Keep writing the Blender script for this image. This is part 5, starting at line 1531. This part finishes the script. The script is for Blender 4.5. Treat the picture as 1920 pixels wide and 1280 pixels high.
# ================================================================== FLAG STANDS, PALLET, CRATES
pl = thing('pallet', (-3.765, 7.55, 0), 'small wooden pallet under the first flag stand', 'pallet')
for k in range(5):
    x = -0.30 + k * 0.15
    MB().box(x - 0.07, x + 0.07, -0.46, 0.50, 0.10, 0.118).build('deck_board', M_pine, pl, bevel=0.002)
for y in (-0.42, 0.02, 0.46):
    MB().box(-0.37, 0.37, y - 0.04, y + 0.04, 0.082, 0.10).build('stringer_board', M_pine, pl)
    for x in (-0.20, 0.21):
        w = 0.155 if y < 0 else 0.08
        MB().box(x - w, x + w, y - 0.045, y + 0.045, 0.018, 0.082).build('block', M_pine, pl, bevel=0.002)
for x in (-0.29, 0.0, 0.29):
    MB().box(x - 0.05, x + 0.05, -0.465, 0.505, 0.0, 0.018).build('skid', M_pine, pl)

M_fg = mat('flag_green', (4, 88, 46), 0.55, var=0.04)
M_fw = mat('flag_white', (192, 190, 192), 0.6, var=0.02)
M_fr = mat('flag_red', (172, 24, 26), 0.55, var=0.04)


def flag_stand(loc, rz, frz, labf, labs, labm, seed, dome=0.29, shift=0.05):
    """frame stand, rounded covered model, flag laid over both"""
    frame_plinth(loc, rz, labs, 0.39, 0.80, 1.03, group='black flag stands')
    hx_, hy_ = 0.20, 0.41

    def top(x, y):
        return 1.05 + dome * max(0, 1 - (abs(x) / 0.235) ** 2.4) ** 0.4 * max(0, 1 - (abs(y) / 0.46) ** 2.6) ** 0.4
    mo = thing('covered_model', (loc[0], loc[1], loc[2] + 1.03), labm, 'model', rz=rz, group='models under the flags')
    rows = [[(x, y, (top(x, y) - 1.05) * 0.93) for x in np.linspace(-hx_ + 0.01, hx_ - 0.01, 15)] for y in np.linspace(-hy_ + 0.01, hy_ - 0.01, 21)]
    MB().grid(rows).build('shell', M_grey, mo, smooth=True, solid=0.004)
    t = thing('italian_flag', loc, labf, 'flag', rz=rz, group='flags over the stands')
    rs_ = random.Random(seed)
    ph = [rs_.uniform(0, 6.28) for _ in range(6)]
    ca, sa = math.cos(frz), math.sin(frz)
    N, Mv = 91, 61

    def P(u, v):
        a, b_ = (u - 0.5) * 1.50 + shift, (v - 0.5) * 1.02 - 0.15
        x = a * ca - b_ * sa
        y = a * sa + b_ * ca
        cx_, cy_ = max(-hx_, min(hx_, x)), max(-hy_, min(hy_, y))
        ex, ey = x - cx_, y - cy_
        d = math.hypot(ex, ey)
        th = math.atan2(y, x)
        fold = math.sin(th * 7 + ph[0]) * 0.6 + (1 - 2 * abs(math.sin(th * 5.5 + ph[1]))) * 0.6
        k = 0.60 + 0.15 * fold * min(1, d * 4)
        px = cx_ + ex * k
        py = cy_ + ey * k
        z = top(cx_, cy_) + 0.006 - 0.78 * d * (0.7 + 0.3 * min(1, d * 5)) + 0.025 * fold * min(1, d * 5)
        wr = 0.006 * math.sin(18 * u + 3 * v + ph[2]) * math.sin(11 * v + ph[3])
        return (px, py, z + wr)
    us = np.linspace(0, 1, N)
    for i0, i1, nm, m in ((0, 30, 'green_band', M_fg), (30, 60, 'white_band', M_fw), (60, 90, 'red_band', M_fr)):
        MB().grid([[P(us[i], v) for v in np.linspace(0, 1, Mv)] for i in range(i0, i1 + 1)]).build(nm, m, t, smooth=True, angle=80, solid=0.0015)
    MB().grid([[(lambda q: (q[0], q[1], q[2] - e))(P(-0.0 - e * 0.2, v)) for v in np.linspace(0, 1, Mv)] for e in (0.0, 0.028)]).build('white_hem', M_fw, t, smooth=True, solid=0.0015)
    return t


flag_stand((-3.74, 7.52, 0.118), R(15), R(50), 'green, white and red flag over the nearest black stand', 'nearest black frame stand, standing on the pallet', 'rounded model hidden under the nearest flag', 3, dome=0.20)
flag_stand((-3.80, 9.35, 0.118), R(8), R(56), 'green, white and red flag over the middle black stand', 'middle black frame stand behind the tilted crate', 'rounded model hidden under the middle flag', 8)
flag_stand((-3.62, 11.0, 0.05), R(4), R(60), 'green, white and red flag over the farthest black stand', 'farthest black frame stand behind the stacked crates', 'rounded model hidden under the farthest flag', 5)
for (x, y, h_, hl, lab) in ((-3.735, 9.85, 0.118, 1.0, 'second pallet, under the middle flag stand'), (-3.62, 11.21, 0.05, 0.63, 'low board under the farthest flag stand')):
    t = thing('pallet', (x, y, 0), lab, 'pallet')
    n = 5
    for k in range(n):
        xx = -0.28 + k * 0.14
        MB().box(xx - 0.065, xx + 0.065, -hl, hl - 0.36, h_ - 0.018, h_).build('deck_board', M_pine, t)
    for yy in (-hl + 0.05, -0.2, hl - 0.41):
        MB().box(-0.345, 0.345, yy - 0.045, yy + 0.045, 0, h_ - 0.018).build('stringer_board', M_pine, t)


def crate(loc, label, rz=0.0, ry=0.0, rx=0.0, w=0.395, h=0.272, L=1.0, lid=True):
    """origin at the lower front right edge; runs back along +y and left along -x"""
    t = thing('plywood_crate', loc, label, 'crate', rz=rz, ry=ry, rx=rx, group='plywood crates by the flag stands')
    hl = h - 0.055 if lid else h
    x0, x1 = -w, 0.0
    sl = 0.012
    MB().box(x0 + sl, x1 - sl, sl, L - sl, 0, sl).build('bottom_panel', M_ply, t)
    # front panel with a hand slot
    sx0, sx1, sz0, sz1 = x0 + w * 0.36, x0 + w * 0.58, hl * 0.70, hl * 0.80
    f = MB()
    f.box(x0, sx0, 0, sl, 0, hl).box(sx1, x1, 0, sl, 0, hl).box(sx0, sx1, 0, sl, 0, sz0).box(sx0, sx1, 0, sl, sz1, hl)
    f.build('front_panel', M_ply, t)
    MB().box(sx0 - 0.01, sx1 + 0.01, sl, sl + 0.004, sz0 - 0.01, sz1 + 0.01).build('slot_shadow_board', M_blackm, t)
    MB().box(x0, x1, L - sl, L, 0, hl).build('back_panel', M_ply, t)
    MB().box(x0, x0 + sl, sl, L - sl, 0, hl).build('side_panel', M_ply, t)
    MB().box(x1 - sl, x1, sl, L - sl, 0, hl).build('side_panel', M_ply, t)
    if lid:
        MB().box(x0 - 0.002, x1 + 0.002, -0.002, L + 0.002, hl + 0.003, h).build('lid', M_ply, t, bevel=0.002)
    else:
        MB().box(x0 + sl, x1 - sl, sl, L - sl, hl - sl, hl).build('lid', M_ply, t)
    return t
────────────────
**Requirements:** Reproduce verbatim only this range: the first line of the material through the line that contains "MB().box(x - 0.05, x", inclusive.

**Output of the task:**
Keep writing the Blender script for this image. This is part 5, starting at line 1531. This part finishes the script. The script is for Blender 4.5. Treat the picture as 1920 pixels wide and 1280 pixels high.
# ================================================================== FLAG STANDS, PALLET, CRATES
pl = thing('pallet', (-3.765, 7.55, 0), 'small wooden pallet under the first flag stand', 'pallet')
for k in range(5):
    x = -0.30 + k * 0.15
    MB().box(x - 0.07, x + 0.07, -0.46, 0.50, 0.10, 0.118).build('deck_board', M_pine, pl, bevel=0.002)
for y in (-0.42, 0.02, 0.46):
    MB().box(-0.37, 0.37, y - 0.04, y + 0.04, 0.082, 0.10).build('stringer_board', M_pine, pl)
    for x in (-0.20, 0.21):
        w = 0.155 if y < 0 else 0.08
        MB().box(x - w, x + w, y - 0.045, y + 0.045, 0.018, 0.082).build('block', M_pine, pl, bevel=0.002)
for x in (-0.29, 0.0, 0.29):
    MB().box(x - 0.05, x + 0.05, -0.465, 0.505, 0.0, 0.018).build('skid', M_pine, pl)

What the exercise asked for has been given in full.